Another way to improve security would be to treat it in the way in which other services are treated. Airlines could offer any warranty they pleased to passengers and be held to those warranties. Some might guarantee safe transport, and back up that guarantee with a pervasive security system, complete with passenger, aircraft, employee, and baggage searches. At the other extreme, some airlines might make no warranty at all and allow passengers to board with no searching, profiling, or even identification. They might even want to make” travel at your own risk” a condition of boarding an aircraft, the way that baseball teams inform spectators that they are voluntarily accepting the risk of being hit by an errant ball or bat.

Of course, the airlines would have to be allowed to discriminate in any way they pleased with regard to the passengers whom they would allow to board an aircraft. Individual airlines could set their own policies on whether to search passengers, how intrusive the search should be, etc. If a passenger didn’t like the kind of search one airline has, he could select another with a less-intrusive search choose another means of transportation, or stay home.

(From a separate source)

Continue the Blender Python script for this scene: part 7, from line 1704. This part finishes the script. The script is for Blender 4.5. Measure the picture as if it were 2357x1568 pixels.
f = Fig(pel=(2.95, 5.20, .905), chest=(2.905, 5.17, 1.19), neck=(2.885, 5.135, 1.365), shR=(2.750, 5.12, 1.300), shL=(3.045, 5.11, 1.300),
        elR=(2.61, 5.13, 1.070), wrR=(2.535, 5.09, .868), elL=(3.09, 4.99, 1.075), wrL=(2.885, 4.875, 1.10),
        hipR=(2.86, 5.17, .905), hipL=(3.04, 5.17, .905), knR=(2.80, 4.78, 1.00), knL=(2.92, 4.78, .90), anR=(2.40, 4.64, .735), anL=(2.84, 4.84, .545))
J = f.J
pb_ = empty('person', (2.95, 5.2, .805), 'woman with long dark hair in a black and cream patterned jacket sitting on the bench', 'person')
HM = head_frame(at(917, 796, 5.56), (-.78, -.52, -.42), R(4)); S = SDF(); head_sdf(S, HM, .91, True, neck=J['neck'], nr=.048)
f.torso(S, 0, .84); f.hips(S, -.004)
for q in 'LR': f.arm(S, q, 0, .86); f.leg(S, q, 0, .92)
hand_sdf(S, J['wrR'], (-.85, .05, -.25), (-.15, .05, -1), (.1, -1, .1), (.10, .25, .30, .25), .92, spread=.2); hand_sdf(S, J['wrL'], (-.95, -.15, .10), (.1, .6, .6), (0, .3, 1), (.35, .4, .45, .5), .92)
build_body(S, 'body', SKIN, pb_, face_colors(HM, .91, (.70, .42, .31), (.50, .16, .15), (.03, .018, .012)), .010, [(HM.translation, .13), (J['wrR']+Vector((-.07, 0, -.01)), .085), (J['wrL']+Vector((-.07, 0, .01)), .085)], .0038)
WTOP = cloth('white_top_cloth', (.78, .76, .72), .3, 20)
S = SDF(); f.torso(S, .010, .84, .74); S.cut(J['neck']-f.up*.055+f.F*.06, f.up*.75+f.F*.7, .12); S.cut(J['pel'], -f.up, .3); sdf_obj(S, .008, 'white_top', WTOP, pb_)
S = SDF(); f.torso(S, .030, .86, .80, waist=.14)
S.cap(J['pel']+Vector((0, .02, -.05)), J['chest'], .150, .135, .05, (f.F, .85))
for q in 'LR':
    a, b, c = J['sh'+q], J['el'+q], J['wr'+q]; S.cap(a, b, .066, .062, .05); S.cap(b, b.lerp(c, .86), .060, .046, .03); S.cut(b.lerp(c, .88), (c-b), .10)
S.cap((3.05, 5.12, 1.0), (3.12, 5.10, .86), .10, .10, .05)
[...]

If the airline guaranteed passenger safety and one of its planes were hijacked, it would be subject to lawsuit and possible bankruptcy. If it guaranteed only to take certain precautions and its aircraft were hijacked, it could be held liable only if it had failed to take those precautions. If it made no security guarantee at all, allowing quick boarding and no waits at the airport (I.E., if it treated passengers the way subways do, surviving heirs of victims of hijackings could not sue at all (and the airlines might have a difficult time finding passengers.

This approach – that is, following traditional common-law contract and liability law rather than the legal interventionism that has grown more and more widespread in recent years – would be no panacea. But freedom and competition and innovation are much more likely to reduce the danger of hijacking than the current policy of the government’s deciding a single approach, imposing it on all airlines and all passengers, and taking no responsibility when it fails. It would also foster and reward people taking responsibility for their own safety, rather than relying on a government one-size-fits-all program of the sort that failed so miserably on Sept. 11.